• [Task brief]: Output a verbatim copy of the data, cut off after the line that contains "link('panel', bm, [M_PANEL, M_CHIP, M_GRIME], door, smooth=24)".

····················

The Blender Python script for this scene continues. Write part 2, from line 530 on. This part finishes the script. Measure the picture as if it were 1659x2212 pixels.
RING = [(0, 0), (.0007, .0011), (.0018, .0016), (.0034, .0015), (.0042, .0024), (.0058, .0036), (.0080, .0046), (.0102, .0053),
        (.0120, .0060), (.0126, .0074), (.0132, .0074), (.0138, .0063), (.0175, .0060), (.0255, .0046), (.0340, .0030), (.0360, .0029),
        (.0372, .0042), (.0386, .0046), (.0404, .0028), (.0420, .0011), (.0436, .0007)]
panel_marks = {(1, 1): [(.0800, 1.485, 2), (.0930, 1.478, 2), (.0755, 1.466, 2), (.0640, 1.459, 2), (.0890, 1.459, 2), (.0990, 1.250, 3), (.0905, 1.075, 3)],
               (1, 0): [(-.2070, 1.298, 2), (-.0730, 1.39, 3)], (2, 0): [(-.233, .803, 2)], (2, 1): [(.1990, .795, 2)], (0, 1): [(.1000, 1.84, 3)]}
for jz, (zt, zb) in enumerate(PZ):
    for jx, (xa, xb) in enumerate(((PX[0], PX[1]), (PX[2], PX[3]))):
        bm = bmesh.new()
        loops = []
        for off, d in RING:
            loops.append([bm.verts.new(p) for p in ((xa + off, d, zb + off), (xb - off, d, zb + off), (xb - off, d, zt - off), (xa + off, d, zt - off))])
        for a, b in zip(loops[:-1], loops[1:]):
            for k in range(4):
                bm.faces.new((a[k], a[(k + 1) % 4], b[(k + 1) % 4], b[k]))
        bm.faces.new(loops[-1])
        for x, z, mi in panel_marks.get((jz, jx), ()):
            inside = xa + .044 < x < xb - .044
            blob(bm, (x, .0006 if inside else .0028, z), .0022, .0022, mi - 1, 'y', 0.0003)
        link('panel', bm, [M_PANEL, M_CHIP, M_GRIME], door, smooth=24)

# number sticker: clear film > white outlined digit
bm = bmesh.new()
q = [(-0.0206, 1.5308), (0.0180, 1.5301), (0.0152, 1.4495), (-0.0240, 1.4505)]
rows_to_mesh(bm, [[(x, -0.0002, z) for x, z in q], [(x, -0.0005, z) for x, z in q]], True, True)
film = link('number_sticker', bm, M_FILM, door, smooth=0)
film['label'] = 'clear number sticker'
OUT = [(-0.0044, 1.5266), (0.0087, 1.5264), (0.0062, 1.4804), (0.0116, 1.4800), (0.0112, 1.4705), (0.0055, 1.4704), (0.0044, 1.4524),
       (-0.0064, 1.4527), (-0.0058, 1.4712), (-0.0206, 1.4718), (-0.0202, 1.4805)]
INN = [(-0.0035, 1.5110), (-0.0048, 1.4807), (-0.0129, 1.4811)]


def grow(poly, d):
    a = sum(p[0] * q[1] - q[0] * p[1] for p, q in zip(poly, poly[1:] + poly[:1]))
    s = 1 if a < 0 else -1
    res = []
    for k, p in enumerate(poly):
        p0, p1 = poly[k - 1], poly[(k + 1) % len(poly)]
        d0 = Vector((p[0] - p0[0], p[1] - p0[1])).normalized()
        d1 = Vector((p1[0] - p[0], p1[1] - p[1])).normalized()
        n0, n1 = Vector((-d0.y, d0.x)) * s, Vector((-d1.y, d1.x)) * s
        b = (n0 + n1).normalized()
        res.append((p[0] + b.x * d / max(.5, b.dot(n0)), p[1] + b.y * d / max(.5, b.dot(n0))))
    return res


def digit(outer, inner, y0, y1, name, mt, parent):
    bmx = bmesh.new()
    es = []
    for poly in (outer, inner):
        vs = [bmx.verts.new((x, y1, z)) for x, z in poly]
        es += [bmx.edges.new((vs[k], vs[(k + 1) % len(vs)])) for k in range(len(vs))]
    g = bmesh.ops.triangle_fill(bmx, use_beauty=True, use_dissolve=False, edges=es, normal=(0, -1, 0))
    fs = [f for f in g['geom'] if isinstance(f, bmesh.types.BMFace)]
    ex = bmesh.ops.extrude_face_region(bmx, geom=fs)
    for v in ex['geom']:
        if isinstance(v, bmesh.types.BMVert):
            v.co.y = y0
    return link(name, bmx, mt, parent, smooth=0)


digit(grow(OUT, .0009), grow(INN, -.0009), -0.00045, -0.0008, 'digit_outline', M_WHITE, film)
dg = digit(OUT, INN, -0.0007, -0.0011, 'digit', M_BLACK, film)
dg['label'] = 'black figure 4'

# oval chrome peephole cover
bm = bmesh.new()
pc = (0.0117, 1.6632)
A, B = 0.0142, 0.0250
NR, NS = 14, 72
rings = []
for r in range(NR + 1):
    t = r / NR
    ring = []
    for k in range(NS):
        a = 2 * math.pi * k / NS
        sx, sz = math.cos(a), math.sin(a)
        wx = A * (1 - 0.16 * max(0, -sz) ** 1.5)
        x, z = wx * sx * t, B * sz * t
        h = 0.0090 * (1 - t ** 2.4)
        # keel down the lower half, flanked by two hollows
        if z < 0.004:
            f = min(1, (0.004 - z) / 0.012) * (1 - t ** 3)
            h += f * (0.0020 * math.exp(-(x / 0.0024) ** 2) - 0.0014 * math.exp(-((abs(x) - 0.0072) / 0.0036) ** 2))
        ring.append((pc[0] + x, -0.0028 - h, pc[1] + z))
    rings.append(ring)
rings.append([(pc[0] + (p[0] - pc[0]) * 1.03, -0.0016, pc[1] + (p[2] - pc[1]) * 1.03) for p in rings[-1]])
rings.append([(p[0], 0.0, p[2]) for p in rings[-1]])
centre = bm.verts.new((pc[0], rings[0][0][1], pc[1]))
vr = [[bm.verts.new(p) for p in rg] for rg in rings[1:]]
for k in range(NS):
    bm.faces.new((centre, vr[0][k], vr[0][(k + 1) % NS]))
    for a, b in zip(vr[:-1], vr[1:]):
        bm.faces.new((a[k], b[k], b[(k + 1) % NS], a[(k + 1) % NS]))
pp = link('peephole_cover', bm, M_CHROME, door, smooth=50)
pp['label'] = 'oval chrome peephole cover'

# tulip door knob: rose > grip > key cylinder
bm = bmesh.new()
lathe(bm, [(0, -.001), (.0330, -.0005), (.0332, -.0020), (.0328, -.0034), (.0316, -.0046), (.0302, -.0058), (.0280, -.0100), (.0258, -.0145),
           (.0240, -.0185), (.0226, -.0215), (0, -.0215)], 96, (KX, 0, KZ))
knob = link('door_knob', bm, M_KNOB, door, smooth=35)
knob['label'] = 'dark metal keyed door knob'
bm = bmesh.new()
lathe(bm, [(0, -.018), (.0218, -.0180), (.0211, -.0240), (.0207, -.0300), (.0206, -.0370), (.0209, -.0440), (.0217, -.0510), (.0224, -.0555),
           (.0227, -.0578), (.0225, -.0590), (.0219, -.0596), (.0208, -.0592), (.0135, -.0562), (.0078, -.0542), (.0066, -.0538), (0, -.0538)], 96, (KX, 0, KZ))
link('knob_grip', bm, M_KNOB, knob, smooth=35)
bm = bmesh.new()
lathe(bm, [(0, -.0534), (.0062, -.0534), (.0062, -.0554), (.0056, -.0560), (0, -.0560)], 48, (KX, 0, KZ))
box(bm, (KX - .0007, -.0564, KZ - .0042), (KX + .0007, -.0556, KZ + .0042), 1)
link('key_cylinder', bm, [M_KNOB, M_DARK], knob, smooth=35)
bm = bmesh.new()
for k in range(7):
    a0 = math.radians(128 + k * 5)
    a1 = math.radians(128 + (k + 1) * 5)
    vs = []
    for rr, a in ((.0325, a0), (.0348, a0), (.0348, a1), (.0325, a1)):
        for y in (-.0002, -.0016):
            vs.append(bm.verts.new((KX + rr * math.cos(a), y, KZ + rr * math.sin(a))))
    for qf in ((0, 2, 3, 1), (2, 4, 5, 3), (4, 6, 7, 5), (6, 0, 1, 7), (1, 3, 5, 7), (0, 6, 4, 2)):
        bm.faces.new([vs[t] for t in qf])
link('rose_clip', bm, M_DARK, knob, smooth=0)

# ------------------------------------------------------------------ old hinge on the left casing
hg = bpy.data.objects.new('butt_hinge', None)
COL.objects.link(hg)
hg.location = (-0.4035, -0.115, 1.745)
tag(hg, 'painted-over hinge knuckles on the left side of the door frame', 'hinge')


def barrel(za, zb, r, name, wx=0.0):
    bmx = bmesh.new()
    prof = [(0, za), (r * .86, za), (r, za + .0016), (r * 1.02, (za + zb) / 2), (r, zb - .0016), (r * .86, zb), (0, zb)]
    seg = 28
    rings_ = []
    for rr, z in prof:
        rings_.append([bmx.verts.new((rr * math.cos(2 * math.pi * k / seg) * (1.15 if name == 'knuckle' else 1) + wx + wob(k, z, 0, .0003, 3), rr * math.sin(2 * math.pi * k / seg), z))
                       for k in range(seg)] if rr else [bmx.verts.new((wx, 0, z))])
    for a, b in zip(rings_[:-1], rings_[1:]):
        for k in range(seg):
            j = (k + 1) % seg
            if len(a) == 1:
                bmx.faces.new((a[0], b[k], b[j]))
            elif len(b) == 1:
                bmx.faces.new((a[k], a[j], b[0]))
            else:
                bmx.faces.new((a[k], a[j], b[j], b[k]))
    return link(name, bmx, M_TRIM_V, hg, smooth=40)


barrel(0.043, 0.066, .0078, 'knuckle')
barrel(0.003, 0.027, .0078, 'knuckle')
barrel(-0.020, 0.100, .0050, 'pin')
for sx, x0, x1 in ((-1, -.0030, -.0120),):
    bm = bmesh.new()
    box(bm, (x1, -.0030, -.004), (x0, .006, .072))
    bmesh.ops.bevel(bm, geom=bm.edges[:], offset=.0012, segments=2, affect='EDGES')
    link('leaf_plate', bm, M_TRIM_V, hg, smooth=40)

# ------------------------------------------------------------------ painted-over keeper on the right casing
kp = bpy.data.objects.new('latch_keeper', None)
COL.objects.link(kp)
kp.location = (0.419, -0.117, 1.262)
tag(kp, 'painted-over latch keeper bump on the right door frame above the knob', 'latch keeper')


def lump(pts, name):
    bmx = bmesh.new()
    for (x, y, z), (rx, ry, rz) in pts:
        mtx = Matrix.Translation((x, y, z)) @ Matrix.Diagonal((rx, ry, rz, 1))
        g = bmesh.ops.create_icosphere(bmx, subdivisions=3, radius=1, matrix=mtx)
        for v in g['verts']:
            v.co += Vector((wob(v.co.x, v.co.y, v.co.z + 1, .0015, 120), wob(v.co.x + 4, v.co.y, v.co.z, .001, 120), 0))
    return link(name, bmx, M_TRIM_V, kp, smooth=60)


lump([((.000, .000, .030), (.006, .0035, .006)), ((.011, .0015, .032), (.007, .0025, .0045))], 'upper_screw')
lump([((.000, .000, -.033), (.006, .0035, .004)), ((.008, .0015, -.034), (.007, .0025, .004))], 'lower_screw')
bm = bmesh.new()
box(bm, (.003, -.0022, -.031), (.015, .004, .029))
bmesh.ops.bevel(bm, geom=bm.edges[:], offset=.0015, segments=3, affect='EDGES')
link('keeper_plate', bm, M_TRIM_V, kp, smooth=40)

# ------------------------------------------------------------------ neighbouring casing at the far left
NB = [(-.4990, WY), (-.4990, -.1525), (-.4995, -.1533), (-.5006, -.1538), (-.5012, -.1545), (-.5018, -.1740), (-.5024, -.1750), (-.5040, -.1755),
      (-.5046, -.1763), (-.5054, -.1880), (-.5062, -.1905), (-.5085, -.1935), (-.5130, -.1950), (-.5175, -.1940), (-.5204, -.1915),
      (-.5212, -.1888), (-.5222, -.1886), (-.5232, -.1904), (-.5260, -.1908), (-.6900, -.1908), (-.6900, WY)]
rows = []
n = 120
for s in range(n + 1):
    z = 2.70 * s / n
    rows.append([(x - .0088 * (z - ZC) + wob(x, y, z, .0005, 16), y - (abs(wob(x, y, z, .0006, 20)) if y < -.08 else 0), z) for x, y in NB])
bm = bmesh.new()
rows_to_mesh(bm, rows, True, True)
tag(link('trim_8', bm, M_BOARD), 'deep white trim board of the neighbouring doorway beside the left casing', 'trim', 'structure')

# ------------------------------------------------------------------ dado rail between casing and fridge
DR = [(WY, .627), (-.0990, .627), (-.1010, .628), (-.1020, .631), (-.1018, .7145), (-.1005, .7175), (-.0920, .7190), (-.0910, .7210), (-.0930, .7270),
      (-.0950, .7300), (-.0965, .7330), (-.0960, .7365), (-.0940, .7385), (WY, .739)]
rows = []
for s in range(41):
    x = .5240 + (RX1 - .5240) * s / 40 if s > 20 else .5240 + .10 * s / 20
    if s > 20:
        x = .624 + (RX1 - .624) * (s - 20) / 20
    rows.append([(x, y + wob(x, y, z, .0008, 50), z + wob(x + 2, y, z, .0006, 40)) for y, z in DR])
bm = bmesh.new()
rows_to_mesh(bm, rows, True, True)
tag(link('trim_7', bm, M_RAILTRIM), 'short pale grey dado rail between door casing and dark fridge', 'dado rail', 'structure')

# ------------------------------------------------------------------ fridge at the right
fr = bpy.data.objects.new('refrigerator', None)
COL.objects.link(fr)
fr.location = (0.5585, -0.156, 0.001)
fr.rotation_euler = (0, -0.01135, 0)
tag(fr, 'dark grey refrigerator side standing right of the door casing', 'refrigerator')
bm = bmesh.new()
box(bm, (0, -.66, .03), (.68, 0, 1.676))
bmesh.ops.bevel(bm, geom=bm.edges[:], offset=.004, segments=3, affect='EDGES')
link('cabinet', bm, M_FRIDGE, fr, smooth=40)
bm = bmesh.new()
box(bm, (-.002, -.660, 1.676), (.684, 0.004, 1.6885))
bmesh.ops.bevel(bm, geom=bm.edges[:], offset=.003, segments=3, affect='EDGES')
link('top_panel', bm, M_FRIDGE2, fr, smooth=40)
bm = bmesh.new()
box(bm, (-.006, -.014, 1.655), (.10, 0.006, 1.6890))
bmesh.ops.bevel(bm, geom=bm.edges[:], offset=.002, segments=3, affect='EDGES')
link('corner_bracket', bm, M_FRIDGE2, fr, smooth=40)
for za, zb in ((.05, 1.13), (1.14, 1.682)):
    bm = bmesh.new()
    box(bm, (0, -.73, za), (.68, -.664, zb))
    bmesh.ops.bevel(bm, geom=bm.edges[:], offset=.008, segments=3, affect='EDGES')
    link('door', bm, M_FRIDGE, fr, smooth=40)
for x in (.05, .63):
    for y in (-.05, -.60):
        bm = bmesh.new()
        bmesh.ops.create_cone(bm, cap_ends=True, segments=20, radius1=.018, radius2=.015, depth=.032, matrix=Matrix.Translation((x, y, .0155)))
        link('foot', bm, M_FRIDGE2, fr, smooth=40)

····················

• [Answer below]:
The Blender Python script for this scene continues. Write part 2, from line 530 on. This part finishes the script. Measure the picture as if it were 1659x2212 pixels.
RING = [(0, 0), (.0007, .0011), (.0018, .0016), (.0034, .0015), (.0042, .0024), (.0058, .0036), (.0080, .0046), (.0102, .0053),
        (.0120, .0060), (.0126, .0074), (.0132, .0074), (.0138, .0063), (.0175, .0060), (.0255, .0046), (.0340, .0030), (.0360, .0029),
        (.0372, .0042), (.0386, .0046), (.0404, .0028), (.0420, .0011), (.0436, .0007)]
panel_marks = {(1, 1): [(.0800, 1.485, 2), (.0930, 1.478, 2), (.0755, 1.466, 2), (.0640, 1.459, 2), (.0890, 1.459, 2), (.0990, 1.250, 3), (.0905, 1.075, 3)],
               (1, 0): [(-.2070, 1.298, 2), (-.0730, 1.39, 3)], (2, 0): [(-.233, .803, 2)], (2, 1): [(.1990, .795, 2)], (0, 1): [(.1000, 1.84, 3)]}
for jz, (zt, zb) in enumerate(PZ):
    for jx, (xa, xb) in enumerate(((PX[0], PX[1]), (PX[2], PX[3]))):
        bm = bmesh.new()
        loops = []
        for off, d in RING:
            loops.append([bm.verts.new(p) for p in ((xa + off, d, zb + off), (xb - off, d, zb + off), (xb - off, d, zt - off), (xa + off, d, zt - off))])
        for a, b in zip(loops[:-1], loops[1:]):
            for k in range(4):
                bm.faces.new((a[k], a[(k + 1) % 4], b[(k + 1) % 4], b[k]))
        bm.faces.new(loops[-1])
        for x, z, mi in panel_marks.get((jz, jx), ()):
            inside = xa + .044 < x < xb - .044
            blob(bm, (x, .0006 if inside else .0028, z), .0022, .0022, mi - 1, 'y', 0.0003)
        link('panel', bm, [M_PANEL, M_CHIP, M_GRIME], door, smooth=24)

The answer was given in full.